Ukrainian Film Club @ Columbia University invites the public to the unofficial New York City premiere of the feature narrative "Black Level" directed by Valentyn Vas’yanovych, 2017

This is your unique opportunity to be among the first US viewers to see Ukraine’s 2018 contender for the Oscar, shot by one of the most talked about Ukrainian directors today. Valentyn Vas’yanovych runs his own production outfit The Harmata Film, thanks to which fact he enjoys the kind of creative independence, that is denied to most of his peers in Ukraine. Even for a country with, until recently, neglected filmmaking industry, he has an impressive filmography that includes documentary and narrative shorts, documentary and narrative full-length pictures, some of them like Counter-Clockwise, (2004) with international recognition (Jury Prize at the 7th International Short Film Festival at Clermont-Ferrand, France).
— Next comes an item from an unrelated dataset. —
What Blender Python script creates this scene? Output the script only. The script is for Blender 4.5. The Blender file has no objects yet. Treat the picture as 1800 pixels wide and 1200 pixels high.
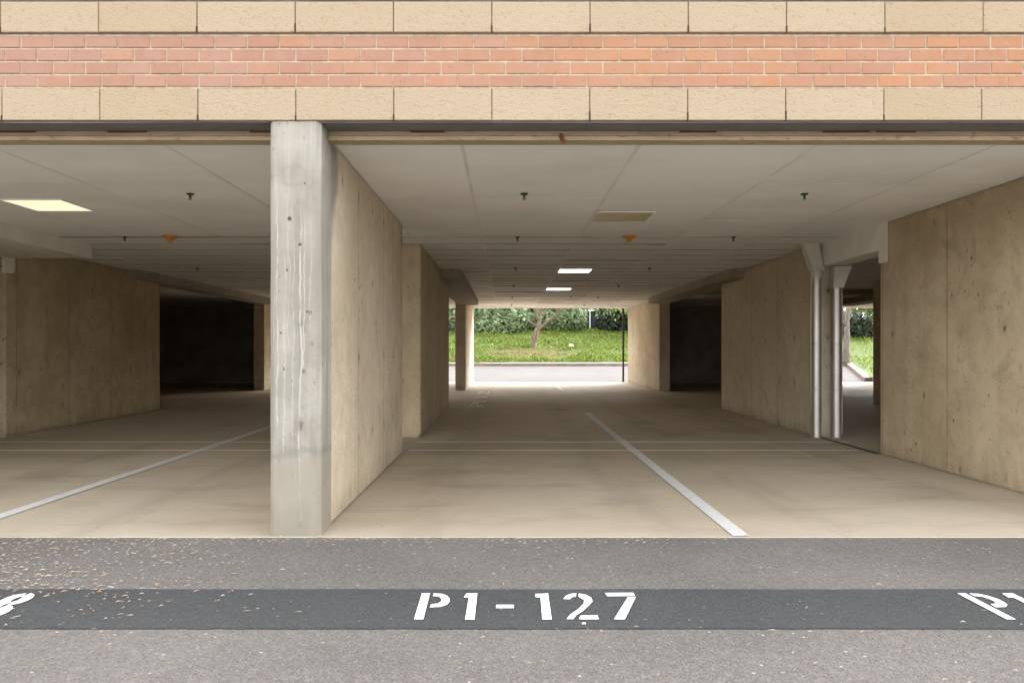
import bpy, bmesh, math, random
from mathutils import Vector, Matrix, noise
random.seed(7)
R = math.radians
S = bpy.context.scene
COL = S.collection

# ------------------------------------------------------------------ helpers
class MB:
    def __init__(s): s.v = []; s.f = []; s.sm = []
    def add(s, vs, fs, smooth=False):
        o = len(s.v); s.v += [tuple(p) for p in vs]
        for f in fs: s.f.append(tuple(i + o for i in f)); s.sm.append(smooth)
    def box(s, x0, x1, y0, y1, z0, z1):
        v = [(x0,y0,z0),(x1,y0,z0),(x1,y1,z0),(x0,y1,z0),(x0,y0,z1),(x1,y0,z1),(x1,y1,z1),(x0,y1,z1)]
        s.add(v, [(0,3,2,1),(4,5,6,7),(0,1,5,4),(1,2,6,5),(2,3,7,6),(3,0,4,7)])
    def chbox(s, x0, x1, y0, y1, z0, z1, c):
        # block with its four front (-Y) edges chamfered by c
        v = [(x0,y1,z0),(x1,y1,z0),(x1,y1,z1),(x0,y1,z1),
             (x0,y0+c,z0),(x1,y0+c,z0),(x1,y0+c,z1),(x0,y0+c,z1),
             (x0+c,y0,z0+c),(x1-c,y0,z0+c),(x1-c,y0,z1-c),(x0+c,y0,z1-c)]
        s.add(v, [(0,3,2,1),(0,1,5,4),(1,2,6,5),(2,3,7,6),(3,0,4,7),(4,5,9,8),(5,6,10,9),(6,7,11,10),(7,4,8,11),(8,9,10,11)])
    def prism(s, pts, z0, z1):
        n = len(pts)
        v = [(x,y,z0) for x,y in pts] + [(x,y,z1) for x,y in pts]
        s.add(v, [tuple(range(n))[::-1], tuple(range(n,2*n))] + [(i,(i+1)%n,n+(i+1)%n,n+i) for i in range(n)])
    def poly(s, pts): s.add(pts, [tuple(range(len(pts)))])
    def tube(s, pts, rad, n=10, smooth=True, caps=True):
        pts = [Vector(p) for p in pts]
        rad = rad if hasattr(rad, '__len__') else [rad]*len(pts)
        vs = []; ref = None
        for i, p in enumerate(pts):
            d = (pts[min(i+1,len(pts)-1)] - pts[max(i-1,0)]).normalized()
            if ref is None: ref = d.orthogonal().normalized()
            a = (ref - d*ref.dot(d)).normalized(); ref = a; b = d.cross(a)
            for k in range(n):
                t = 2*math.pi*k/n
                vs.append(p + (a*math.cos(t) + b*math.sin(t))*rad[i])
        fs = [(i*n+k, i*n+(k+1)%n, (i+1)*n+(k+1)%n, (i+1)*n+k) for i in range(len(pts)-1) for k in range(n)]
        s.add(vs, fs, smooth)
        if caps:
            s.add(vs[:n], [tuple(range(n))[::-1]]); s.add(vs[-n:], [tuple(range(n))])
    def lathe(s, c, prof, n=20):
        vs = [(c[0]+r*math.cos(2*math.pi*k/n), c[1]+r*math.sin(2*math.pi*k/n), c[2]+z) for r,z in prof for k in range(n)]
        fs = [(i*n+k, i*n+(k+1)%n, (i+1)*n+(k+1)%n, (i+1)*n+k) for i in range(len(prof)-1) for k in range(n)]
        s.add(vs, fs, True)
    def build(s, name, mat, parent=None, origin=None):
        xs = [p[0] for p in s.v]; ys = [p[1] for p in s.v]; zs = [p[2] for p in s.v]
        if parent is not None: base = Vector((0,0,0))
        else: base = Vector(origin) if origin else Vector(((min(xs)+max(xs))/2, (min(ys)+max(ys))/2, min(zs)))
        m = bpy.data.meshes.new(name)
        m.from_pydata([(p[0]-base.x, p[1]-base.y, p[2]-base.z) for p in s.v], [], s.f)
        m.polygons.foreach_set('use_smooth', s.sm); m.update()
        o = bpy.data.objects.new(name, m); COL.objects.link(o)
        o.location = base
        if mat: m.materials.append(mat)
        if parent is not None: o.parent = parent
        return o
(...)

In many important ways, Vas’yanovych is a quiet path-blazer. He stands out by his very compelling vision of Ukrainian identity that is modern, urban, psychologically nuanced, and, yes, finally Ukrainian-speaking. Vas’yanovych’s feature narratives Business as Usual (2012) and Credenza (2013), perhaps for the first time since the Soviet collapse, are stories that evolve around the protagonists who populate urban centers, as opposed to the Carpathian mountains, wear European suits, as opposed to the Orientalizing embroidered folk garb, speak intelligent Ukrainian as opposed to surzhyk, that stigmatizing mixture of Ukrainian and Russian, the protagonists who are easy to identify with for the Ukrainian viewer.

He commands a rare capacity to tell a story, no matter the subject, in a very personal and intimate manner, when the viewers feel they are let in on a secret and become part of somebody else’s life, like is the case with his feature documentary The Dusk (2013), addressing the painfully delicate matter of dying in a way that leaves you strangely inspired. Besides his directorial talent, Valentyn is a brilliant cinematographer, also with sound international recognition. The feature narrative Tribe (2014), directed by Myroslav Slaboshpytsky, in which Vas’yanovych appears as the director of photography has garnered prizes at three dozen international film festivals.

Vas’yanovych’s new film Black Level is the latest evidence of his unconventional talent and capacity to generate exciting new ideas in the medium that has seen it all. Going back to the roots of the filmmaking art, the director abandons verbal language and uses exclusively that of visual images to tell the story. The Black Level ends up being as cinematographically beautiful as it is intellectually stimulating.